Before any of that, though, you have to set the container. People need to know what they're walking into. What are the norms? What does participation look like today? What might feel uncomfortable, and why is that actually okay? Taking even five minutes to name those things at the start can change the entire tone of a session. (If you haven't read Priya Parker's The Art of Gathering, it's worth your time. She writes beautifully about this.)
One of the hardest things to learn as a facilitator (and honestly, as a leader) is to resist the urge to save the room when things get uncomfortable. Silence happens. Confusion happens. Someone draws a picture that looks like nothing and feels embarrassed. The instinct is to step in, to redirect, to smooth it over. But that instinct is usually more about the facilitator's own discomfort than the room's. Some of the best moments I've witnessed in sessions have come right after a long, awkward pause. Let it breathe. The discomfort is often doing something useful.
And for the senior leaders in the room: you have more influence over the conversation than you probably realize. When you speak early, you set a direction and people follow, even when they don't mean to. If you can hold back, let others go first, and add your perspective after the room has had a chance to open up, you'll get better ideas and more genuine participation. It's a small change with a big payoff.
Why an Outside Perspective Helps More Than You'd Think
Here's something I've seen play out many times: a team that's been wrestling with the same challenge for months brings in an external facilitator, and within a few hours, progress begins. Not because the facilitator is smarter than everyone in the room, but because they're not in the work.

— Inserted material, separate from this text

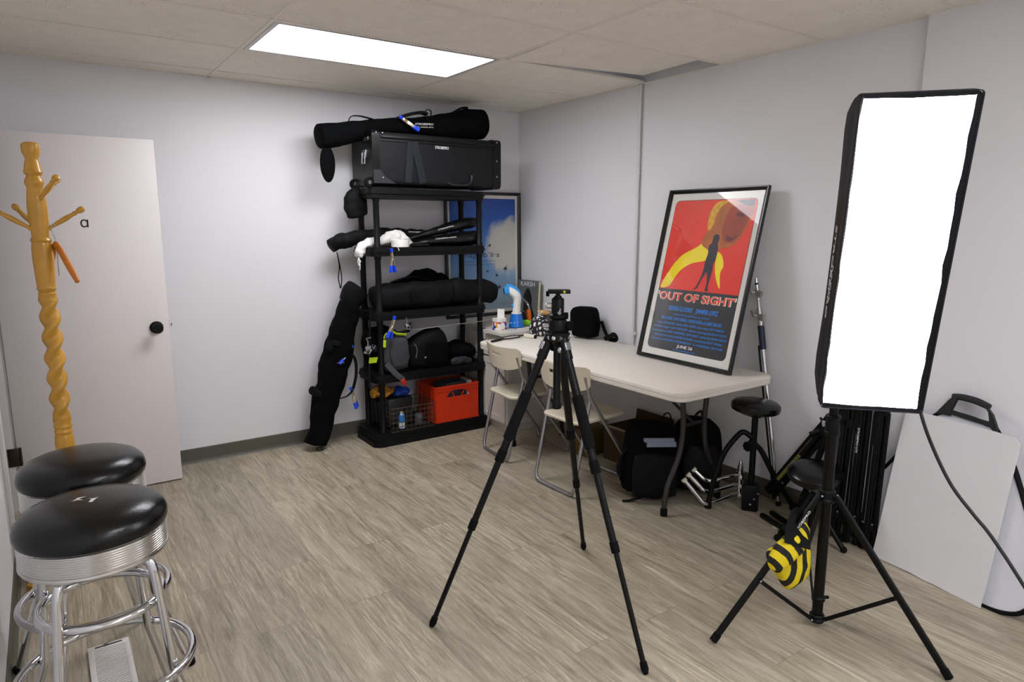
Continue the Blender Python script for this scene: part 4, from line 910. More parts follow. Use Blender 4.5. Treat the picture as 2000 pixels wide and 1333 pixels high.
# things on the cabinet and the table
CZ = .7605
cp = thing('tissue_box', 'small white box with red, blue and yellow mosaic print on the cabinet corner', 'box', (2.735, 4.10, CZ))
def mosaic():
    t = NT('mosaic_print'); b = t.b; m = t.co(); v = t.n('ShaderNodeTexVoronoi', Scale=55.); v.distance = 'CHEBYCHEV'; t.l(m, 'Vector', v, 'Vector')
    s = t.n('ShaderNodeSeparateColor'); t.l(v, 'Color', s, 'Color')
    r = t.ramp([(0, lin('eeece8')), (.24, lin('c8202a')), (.46, lin('f0a020')), (.60, lin('203a98')), (.80, lin('eeece8'))]); r.color_ramp.interpolation = 'CONSTANT'; t.l(s, 'Red', r, 'Fac')
    sx = t.n('ShaderNodeSeparateXYZ'); t.l(m, 'Vector', sx, 'Vector'); lt = t.n('ShaderNodeMath', operation='LESS_THAN'); t.l(sx, 'Z', lt, 0); lt.inputs[1].default_value = .062
    mx = t.n('ShaderNodeMix', data_type='RGBA'); t.l(lt, 0, mx, 0); mx.inputs[6].default_value = lin('eceae6'); t.l(r, 'Color', mx, 7); t.l(mx, 2, b, 'Base Color'); b.inputs['Roughness'].default_value = .4
    return t.m
b = MB(); b.prism(rrect(.088, .088, .022, cx=2.735, cy=4.10), CZ + .085, h0=CZ); b.build('body', mosaic(), cp)
b = MB(); b.prism([(-.026, 0), (.026, 0), (.027, .075), (-.025, .077)], .0015, basis((2.752, 4.105, CZ + .075), (.75, -.55, 0), (0.05, .1, 1))); b.build('card', whiteplastic, cp)
sm = thing('garment_steamer', 'handheld white and blue garment steamer standing on the cabinet', 'steamer', (2.90, 4.115, CZ))
sb = mat('steamer_blue', '1470d0', .25, var=.05); slb = mat('steamer_light_blue', '2f9be8', .35)
b = MB(); b.lathe([(0, 0), (.058, 0), (.060, .004), (.040, .095), (.038, .10), (0, .10)], 30, Matrix.Translation((2.90, 4.115, CZ + .006))); b.build('tank', sb, sm)
b = MB(); ex = V((-.75, .5, 0)).normalized()
P = lambda a, z: V((2.90, 4.115, CZ)) + ex * a + Z * z
b.loft([P(0, .10), P(0, .115)], .038, .038, up=(0, 1, 0), m=3, dome=False); b.loft([P(0, .112), P(-.004, .17), P(-.006, .215), P(.004, .245), P(.035, .272), P(.062, .285)], [.030, .028, .030, .032, .030, .026], [.026, .024, .026, .030, .028, .024], up=(0, 1, 0), m=26, p=2.4); b.build('handle', whiteplastic, sm)
b = MB(); b.loft([P(-.020, .215), P(-.012, .258), P(.03, .296), P(.075, .306)], [.020, .024, .026, .026], [.010, .012, .012, .012], up=(0, 1, 0), m=20, p=2.6); b.build('back_shell', slb, sm)
b = MB(); b.loft([P(.055, .284), P(.088, .280)], [.034, .036], [.028, .030], up=(0, 0, 1), m=5, p=5, dome=.15); hd = b.build('head', slb, sm)
b = MB(); b.loft([P(.088, .280), P(.097, .279)], [.026, .026], [.022, .022], up=(0, 0, 1), m=2, p=5, dome=False); b.build('nozzle_plate', blackplastic, hd)
b = MB(); b.tube([P(.028, .155), P(.034, .185), P(.05, .195), P(.085, .19), P(.098, .175)], .006, 8, smooth=16); b.build('trigger_guard', mat('smoke_plastic', '5f6468', .3), sm)
b = MB(); b.loft([P(.022, .15), P(.030, .175)], .012, .010, m=3); b.build('trigger', slb, sm)
b = MB(); b.tube([(2.90 + (.060 - .0055 * k * .25) * cos(k * .55), 4.115 + (.060 - .0055 * k * .25) * sin(k * .55), CZ + .02 + k * .0033) for k in range(24)], .0035, 8); b.build('cord', whiteplastic, sm)
tr = MB(); tr.prism(rrect(.22, .30, .012), .012, Matrix.Translation((2.90, 4.085, CZ)) @ Matrix.Rotation(R(4), 4, 'Z')) if False else tr.box((2.97, 4.02, CZ + .004), (.26, .012, .008), bev=.002)
tag(tr.build('straightedge', whiteplastic), 'white plastic strip along the front edge of the cabinet top', 'strip')
bk = thing('book', 'tall book with a dark portrait on its grey cover, standing behind the steamer', 'book', (3.19, 4.36, CZ))
Mb = basis((3.178, 4.36, CZ + .001), (.08, -1, 0), (.05, 0, 1))
b = MB(); b.box((0, .162, -.011), (.245, .322, .022)); b.bm.transform(Mb); b.build('pages', mat('page_edge', 'd9d3a8', .7), bk, smooth=False)
cvm = mat('cover_grey', '6f716f', .35, var=.25, vs=5.)
b = MB(); b.box((0, .163, .001), (.25, .328, .002)); b.box((0, .163, -.0235), (.25, .328, .002)); b.bm.transform(Mb); b.build('cover', cvm, bk, smooth=False)
b = MB(); b.prism(spl([(-.055, .002), (-.05, .12), (-.055, .19), (-.03, .24), (.0, .265), (.03, .235), (.05, .18), (.052, .12), (.085, .05), (.09, .002)], 5), .0026, Mb, h0=.0022); b.build('portrait_shape', mat('portrait_dark', '1a1715', .4, var=.3, vs=30.), bk, smooth=False)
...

When you're deep in something, a strategy, a culture challenge, or even a long-standing conflict, it's almost impossible to see it clearly. You've been so close to it for so long that it just looks like the way things are. An external person doesn't carry any of that. They can ask the question that seems too obvious to ask. They can name the thing that's been in the room the whole time but that nobody has said out loud. They can hold space in a way that someone who's emotionally invested in the outcome simply can't.
And this work isn't just for organizations going through a crisis. This is useful for any group that has somewhere to get to, be it a new strategic direction, a conversation about values, a question of how to handle conflict, or a desire to build real psychological safety. If there's a destination, this process can help you get there.
The Only Thing You Can Fully Control
Assuming the conditions are created, by the facilitator, team, and organization, I want to leave you, as an individual contributor, with something I come back to a lot, especially in sessions where there's real resistance in the room.
Sometimes you don't get to choose whether you're in the room. But you do get to choose how you show up in it. That is our responsibility.
Your emotions, including the skepticism, the frustration, and the "I don't see the point of this", those are real, and they're valid. But they're signals, not instructions. They're telling you something, but they don't have to run the show.
Alignment starts there. With a choice, even a small one, to engage. To share your actual perspective. To be honest about your questions instead of quietly holding them. To commit to the thing once it's decided, even if it wasn't your first choice.
When the individuals that are a part of a team who can do that consistently, they move forward. They build things that last. And they tend to leave the house in matching jackets.